Although the Buttholes
may like to downplay their success, the fact is that the band has come a
long way in 15 years. Not only are the Buttholes signed to a major label
(Capitol Records), but the once-shockingly named band's video clip for
"Pepper" was recently introduced on "Beach House MTV" by former Playmate
Jenny McCarthy--"Butthole" and all!
In fact, the most shocking thing
about the Butthole Surfers in 1996 is that they aren't shocking at all
anymore. When the Buttholes recently played Los Angeles, they were
booked at the Universal Amphitheatre, which sits in a major
family-oriented entertainment complex that includes the Universal
Studios Tour, a multiplex theater, and CityWalk, a sort of utopian
outdoor shopping mall. On that warm Sunday night, not one single happy
tourist seemed to mind or even notice that the Buttholes were in close
proximity to their merriment.
In a few months, the Sex Pistols,
another group of once-shocking lads, will play the same venue. The
Buttholes aren't incredibly impressed with the possibilities.
"I saw
them at Randy's Rodeo in San Antonio. I don't need to see them again,"
says Leary, before reconsidering the proposition. "Is it like a rehash
thing or do they have a new sound?"
I inform the Buttholes that
since Sid Vicious is no longer of this world, the Pistols are touring
with original bassist, songwriter, and noted Beatle-lover Glen Matlock.
With that news, Coffey comes alive. "Matlock! I love Matlock," he
exclaims. "Those looks that Andy Griffith gives every time he has
gotten out of bed are great," adds Leary.
"About the only cool thing
about the Pistols touring is that Andy Griffith is playing bass with
them," adds Coffey. "I might just go for the Andy Griffith factor."
Much like the Sex Pistols regrouping, the Buttholes' success hasn't come
without compromise. After receiving complaints for various mass
merchants, Capitol decided to release an alternate version of
Electriclarryland. Instead of that fine drawing of a pencil being
shoved into someone's bloody ear, the alternate version features a
close-up photograph of some furry critter. Also, the band's name has
been abbreviated to "B.H. Surfers."
"We got an opportunity to have
two album covers," brags Gibby. "Most people only have one."
Leary is also impressed. "Groundhogs mate for life--and I'm quite proud
to have the B.H. Surfers with a picture of a groundhog in Woolworth's,"

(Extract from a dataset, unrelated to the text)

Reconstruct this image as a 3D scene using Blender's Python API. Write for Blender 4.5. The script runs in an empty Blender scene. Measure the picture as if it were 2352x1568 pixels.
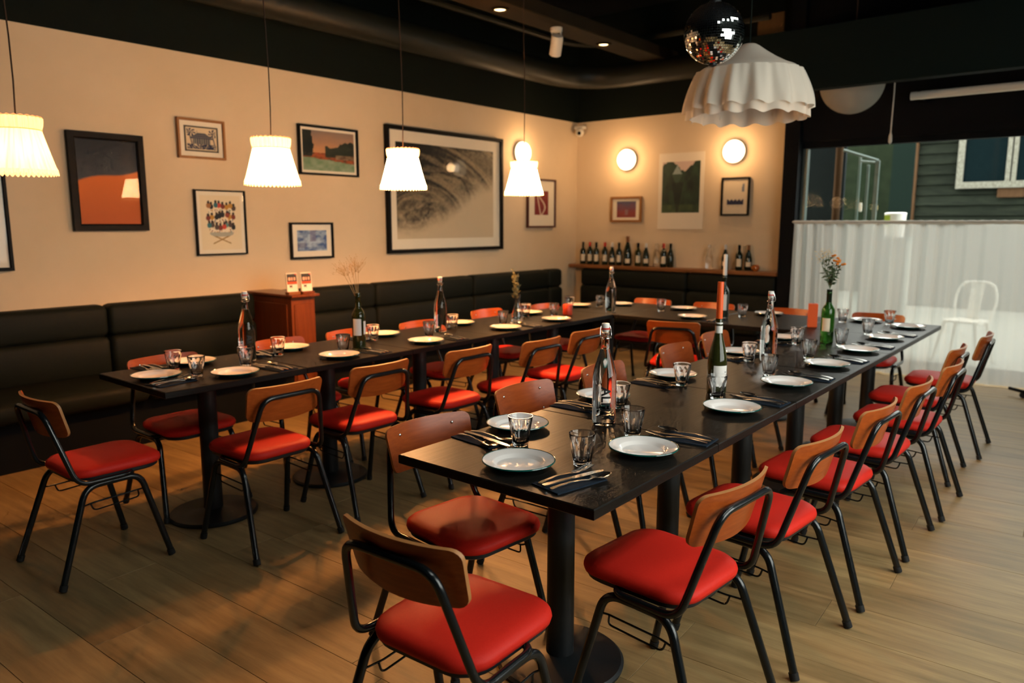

he says. There's some debate whether the furry creature in question is a
prairie dog or a groundhog. In the middle of the debate, images of David Lee Roth and Sammy Hagar flash on the TV, tuned to MTV with the sound
off.
"Is there some controversy?," Gibby asks, oblivious to the
major news on the Van Halen front. Informed of Hagar's departure, he
asks, "Why'd they kick out Sammy?," only to answer his own question.
"Look at that, he looks like he can be in the Three Stooges."
Speaking of stooges, why did it take so long to follow-up their 1993
major-label debut, Independent Worm Saloon with
Electriclarryland?
"We're retarded," Leary answers
matter-of-factly. "Because King is special," Coffey adds, talking about
himself in the third person. "He's a very special drummer. You have to
have patience with him."
"We are the Special Olympics of the music
world," adds Leary. "That's why we will really never ever get that
arena-rock blast."
"That's why celebrities come and see us," Gibby
chimes in. "It's like a 'Make A Wish Foundation' type of thing."
Adds Coffey, "That's why people are playing 'Pepper.' It's like, 'Aw,
they finally came up with a song. We have to play this. These guys are
special and we should do something to support them...It's a 'Hands
Across The Buttholes' type of thing."